start

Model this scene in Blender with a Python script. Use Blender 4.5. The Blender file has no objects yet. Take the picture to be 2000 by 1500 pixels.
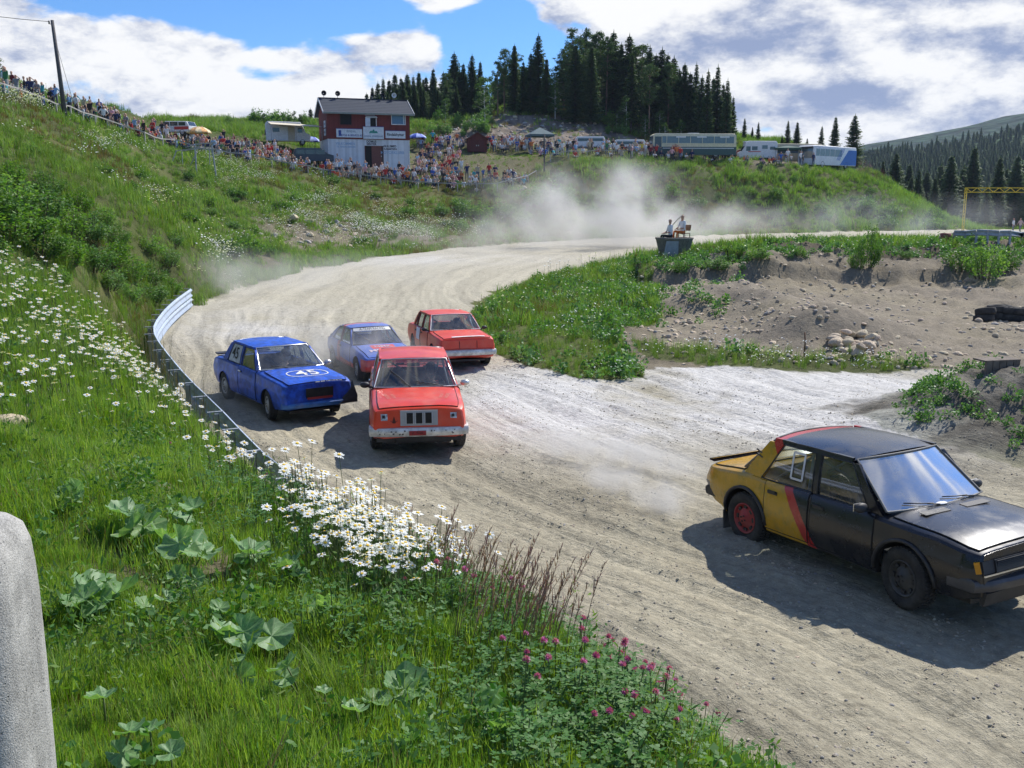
import bpy, bmesh, math, random
import numpy as np
from mathutils import Vector, Matrix, Euler

sc = bpy.context.scene
COL = sc.collection
rnd = random.Random(7)
RS = np.random.RandomState(11)
R = math.radians

# ------------------------------------------------------------------ camera
CH = 4.1
PITCH = R(10.6)
FPX = 1946.0
cd = bpy.data.cameras.new('camera')
cam = bpy.data.objects.new('camera', cd)
COL.objects.link(cam)
cam.location = (0, 0, CH)
cam.rotation_euler = (R(90) - PITCH, 0, 0)
cd.sensor_width = 36.0
cd.lens = 36.0 * FPX / 2000.0
cd.clip_start = 0.05
cd.clip_end = 9000
sc.camera = cam

# ------------------------------------------------------------------ sun, view
SUNV = Vector((0.62, 0.72, 0.98)).normalized()      # towards the sun
SUN_EL = math.asin(SUNV.z)
SUN_AZ = math.atan2(SUNV.x, SUNV.y)
sl = bpy.data.lights.new('sun', 'SUN')
sl.energy = 5.0
sl.angle = R(0.55)
sl.color = (1.0, 0.955, 0.89)
sun = bpy.data.objects.new('sun', sl)
COL.objects.link(sun)
sun.location = (30, 40, 60)
sun.rotation_euler = (-SUNV).to_track_quat('-Z', 'Y').to_euler()
sc.view_settings.view_transform = 'Standard'
sc.view_settings.look = 'None'
sc.view_settings.exposure = 0.22
sc.view_settings.gamma = 1.0
sc.view_settings.use_curve_mapping = False
sc.render.engine = 'CYCLES'
sc.cycles.max_bounces = 6
sc.cycles.diffuse_bounces = 2
sc.cycles.glossy_bounces = 3
sc.cycles.transmission_bounces = 4
sc.cycles.transparent_max_bounces = 12
sc.cycles.volume_bounces = 1
sc.cycles.volume_step_rate = 1.0
sc.cycles.volume_max_steps = 96
sc.cycles.use_denoising = True
sc.cycles.caustics_reflective = False
sc.cycles.caustics_refractive = False

# ------------------------------------------------------------------ node helper
class NT:
    def __init__(s, tree):
        s.t = tree
    def n(s, typ, inp=None, **kw):
        nd = s.t.nodes.new(typ)
        for k, v in kw.items():
            setattr(nd, k, v)
        for k, v in (inp or {}).items():
            sock = nd.inputs[k]
            if isinstance(v, bpy.types.NodeSocket):
                s.t.links.new(v, sock)
            elif isinstance(v, bpy.types.Node):
                s.t.links.new(v.outputs[0], sock)
            else:
                sock.default_value = v
        return nd
    def m(s, op, a, b=None, c=None, clamp=False):
        nd = s.t.nodes.new('ShaderNodeMath')
        nd.operation = op
        nd.use_clamp = clamp
        for i, v in enumerate((a, b, c)):
            if v is None:
                continue
            if isinstance(v, bpy.types.NodeSocket):
                s.t.links.new(v, nd.inputs[i])
            elif isinstance(v, bpy.types.Node):
                s.t.links.new(v.outputs[0], nd.inputs[i])
            else:
                nd.inputs[i].default_value = v
        return nd.outputs[0]
    def mix(s, f, a, b, blend='MIX'):
        nd = s.t.nodes.new('ShaderNodeMix')
        nd.data_type = 'RGBA'
        nd.blend_type = blend
        for i, v in ((0, f), (6, a), (7, b)):
            if isinstance(v, bpy.types.NodeSocket):
                s.t.links.new(v, nd.inputs[i])
            elif isinstance(v, bpy.types.Node):
                s.t.links.new(v.outputs[0], nd.inputs[i])
            elif i == 0:
                nd.inputs[i].default_value = v
            else:
                nd.inputs[i].default_value = (v[0], v[1], v[2], 1)
        return nd.outputs[2]
    def smooth(s, v, lo, hi, a=0.0, b=1.0):
        nd = s.t.nodes.new('ShaderNodeMapRange')
        nd.interpolation_type = 'SMOOTHSTEP'
        s.t.links.new(v, nd.inputs[0])
        for i, q in enumerate((lo, hi, a, b)):
            nd.inputs[i + 1].default_value = q
        return nd.outputs[0]
    def noise(s, vec, scale, detail=4.0, rough=0.55, dist=0.0):
        nd = s.t.nodes.new('ShaderNodeTexNoise')
        if vec is not None:
            s.t.links.new(vec, nd.inputs['Vector'])
        nd.inputs['Scale'].default_value = scale
        nd.inputs['Detail'].default_value = detail
        nd.inputs['Roughness'].default_value = rough
        nd.inputs['Distortion'].default_value = dist
        return nd

# ------------------------------------------------------------------ world sky
world = bpy.data.worlds.new('World')
sc.world = world
world.use_nodes = True
wt = world.node_tree
wt.nodes.clear()
W = NT(wt)
tc = W.n('ShaderNodeTexCoord')
sep = W.n('ShaderNodeSeparateXYZ', {0: tc.outputs['Generated']})
dx, dy, dz = sep.outputs[0], sep.outputs[1], sep.outputs[2]
sky = W.n('ShaderNodeTexSky', sky_type='NISHITA', sun_disc=False, sun_elevation=SUN_EL,
          sun_rotation=SUN_AZ, altitude=600.0, air_density=1.0, dust_density=0.35, ozone_density=2.2)
az = W.m('ARCTAN2', dx, dy)
el = W.m('ARCSINE', dz)

def blob(px, py, rx, ry, amp):
    a0 = math.atan((px - 1000) / FPX)
    e0 = (386 - py) / FPX
    u = W.m('DIVIDE', W.m('SUBTRACT', az, a0), rx / FPX)
    v = W.m('DIVIDE', W.m('SUBTRACT', el, e0), ry / FPX)
    q = W.m('ADD', W.m('MULTIPLY', u, u), W.m('MULTIPLY', v, v))
    return W.m('MULTIPLY', W.m('EXPONENT', W.m('MULTIPLY', q, -1.0)), amp)

def vadd(lst):
    r = lst[0]
    for q in lst[1:]:
        r = W.m('ADD', r, q)
    return r

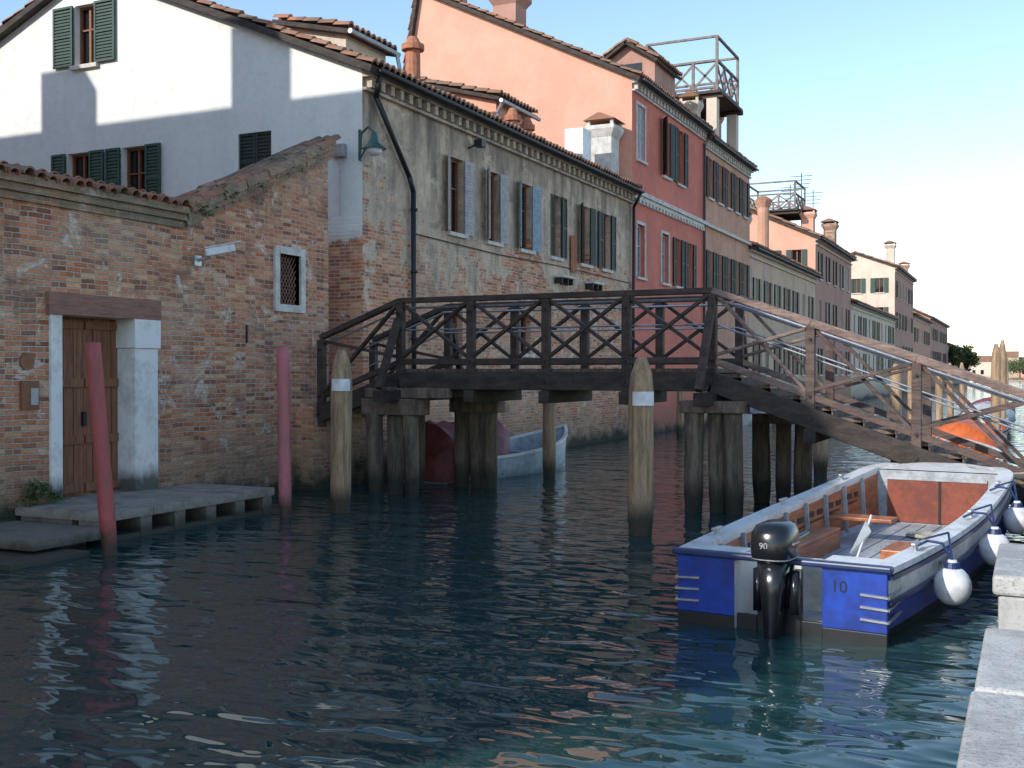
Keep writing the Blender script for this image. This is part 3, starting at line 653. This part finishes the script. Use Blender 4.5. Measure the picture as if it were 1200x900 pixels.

end

_WHAT IS ASKED:_ Your task is to return the lines above, from the first one up to and including the line containing "sc.cycles.caustics_refractive = False", minus any pictures.

_TASK SOLUTION:_
Model this scene in Blender with a Python script. Use Blender 4.5. The Blender file has no objects yet. Take the picture to be 2000 by 1500 pixels.
import bpy, bmesh, math, random
import numpy as np
from mathutils import Vector, Matrix, Euler

sc = bpy.context.scene
COL = sc.collection
rnd = random.Random(7)
RS = np.random.RandomState(11)
R = math.radians

# ------------------------------------------------------------------ camera
CH = 4.1
PITCH = R(10.6)
FPX = 1946.0
cd = bpy.data.cameras.new('camera')
cam = bpy.data.objects.new('camera', cd)
COL.objects.link(cam)
cam.location = (0, 0, CH)
cam.rotation_euler = (R(90) - PITCH, 0, 0)
cd.sensor_width = 36.0
cd.lens = 36.0 * FPX / 2000.0
cd.clip_start = 0.05
cd.clip_end = 9000
sc.camera = cam

# ------------------------------------------------------------------ sun, view
SUNV = Vector((0.62, 0.72, 0.98)).normalized()      # towards the sun
SUN_EL = math.asin(SUNV.z)
SUN_AZ = math.atan2(SUNV.x, SUNV.y)
sl = bpy.data.lights.new('sun', 'SUN')
sl.energy = 5.0
sl.angle = R(0.55)
sl.color = (1.0, 0.955, 0.89)
sun = bpy.data.objects.new('sun', sl)
COL.objects.link(sun)
sun.location = (30, 40, 60)
sun.rotation_euler = (-SUNV).to_track_quat('-Z', 'Y').to_euler()
sc.view_settings.view_transform = 'Standard'
sc.view_settings.look = 'None'
sc.view_settings.exposure = 0.22
sc.view_settings.gamma = 1.0
sc.view_settings.use_curve_mapping = False
sc.render.engine = 'CYCLES'
sc.cycles.max_bounces = 6
sc.cycles.diffuse_bounces = 2
sc.cycles.glossy_bounces = 3
sc.cycles.transmission_bounces = 4
sc.cycles.transparent_max_bounces = 12
sc.cycles.volume_bounces = 1
sc.cycles.volume_step_rate = 1.0
sc.cycles.volume_max_steps = 96
sc.cycles.use_denoising = True
sc.cycles.caustics_reflective = False
sc.cycles.caustics_refractive = False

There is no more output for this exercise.